US News

NEW BORDER HOPE – ISRAEL AND U.S. PRAISE LEBANESE PLAN TO DEPLOY 15,000 TROOPS IN BUFFER ZONE

JERUSALEM – Israel and the United States yesterday reacted favorably to a Lebanese plan to deploy 15,000 troops in the south of the country when Israeli forces withdraw.

Israeli Prime Minister Ehud Olmert, whose Cabinet is expected today to approve pushing deeper into Lebanon, said the plan is “an interesting step which we have to study and examine.

“The faster we leave south Lebanon, the happier we will be, especially if we have achieved our goals,” he said.

Olmert added that Lebanese troops should be accompanied by a strong international force and that Hezbollah, whose guerrillas have been battling Israel for 28 days, must be disarmed.

The deployment plan, announced Monday night, was supported by the two Hezbollah members in the Lebanese Cabinet, a sign the guerrilla group wants a lasting peace.

State Department spokesman Sean McCormack said the plan “certainly is a significant proposal.”

But McCormack said the Lebanese forces “would need to be supported by international forces” because Lebanon’s army isn’t strong enough to subdue Hezbollah by itself.

“They are not, at this point, a robust enough entity to be able to, on their own, exercise total control of that southern area of Lebanon.

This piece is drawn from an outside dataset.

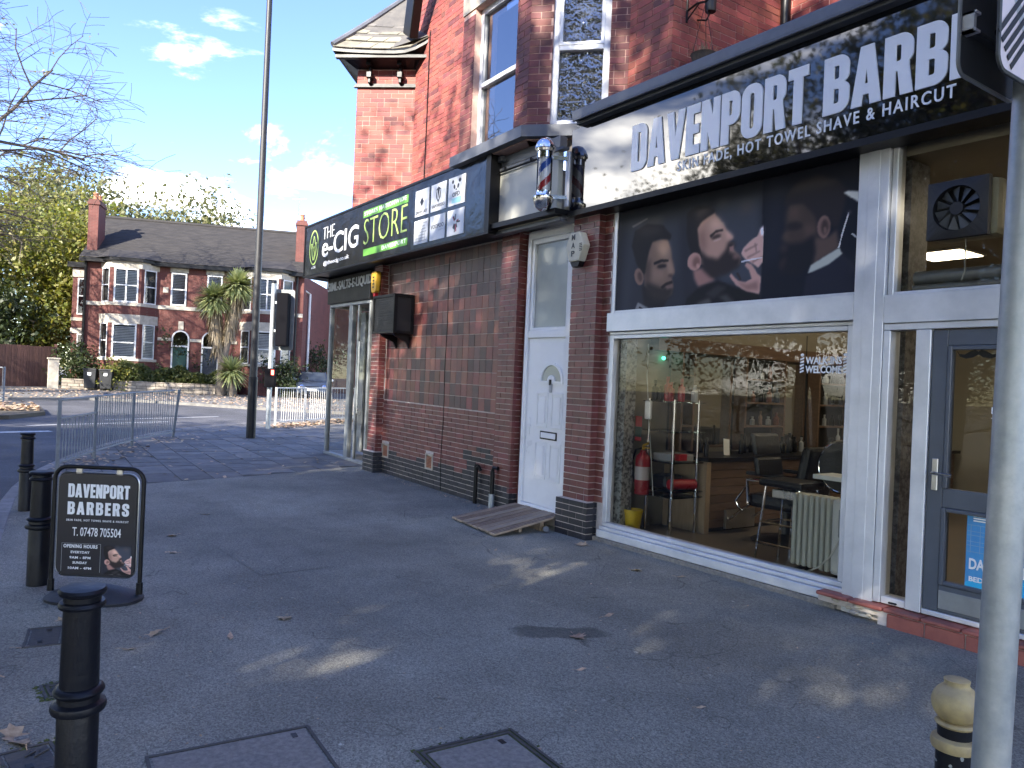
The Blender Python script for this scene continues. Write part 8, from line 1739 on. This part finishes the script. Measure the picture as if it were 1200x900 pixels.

That’s why you have the need for an international force,” he said.

McCormack said the plan probably will be incorporated into the cease-fire resolution being hammered out at the United Nations.

After Lebanon and other Arab nations sharply attacked the first draft of the resolution, the United States and France decided to delay introducing a new draft until the Security Council heard yesterday from a three-member Arab League delegation.

Because Security Council rules require 24 hours to pass before a vote on a resolution, the vote probably won’t take place until tomorrow at the earliest.

“It is most saddening that the council stands idly by, crippled, unable to stop the bloodbath which has become the bitter daily lot of the defenseless Lebanese people,” the delegation leader, Qatari Foreign Minister Hamad bin Jassem Al Thani, told the council.

The diplomatic wrangling came on a day of these developments in the conflict:

* Israeli air raids killed 14 people and wounded 23 in the southern Lebanese village of Ghaziyeh.

The bombs fell five minutes after a funeral procession of 1,500 mourners had passed by on its way to bury 15 people killed in a raid on the village Monday.

The first missile struck a building, killing one person and wounding five. The blast was close enough to send mourners screaming, “Allah Akbar!” or “God is great!” Some broke away from the procession, while others continued on.

Half an hour later, Israeli warplanes staged four more bombing runs, destroying two buildings. Another 13 people were killed and 18 wounded.

* Israeli Foreign Minister Tzipi Livni ripped into Lebanese Prime Minister Fuad Siniora, who wept Monday when he described his country’s plight.

“Yesterday I saw the tears of Siniora. We all cry over our dead, whether in public or in private,” Livni told the Israeli parliament.

“This is the place to tell him to wipe away his tears and start working to create a better future, a more normal future for those civilians for whom he is crying,” she said.

* Israel named a new commander for the war effort, effectively demoting another general after criticism of the army’s handling of the war.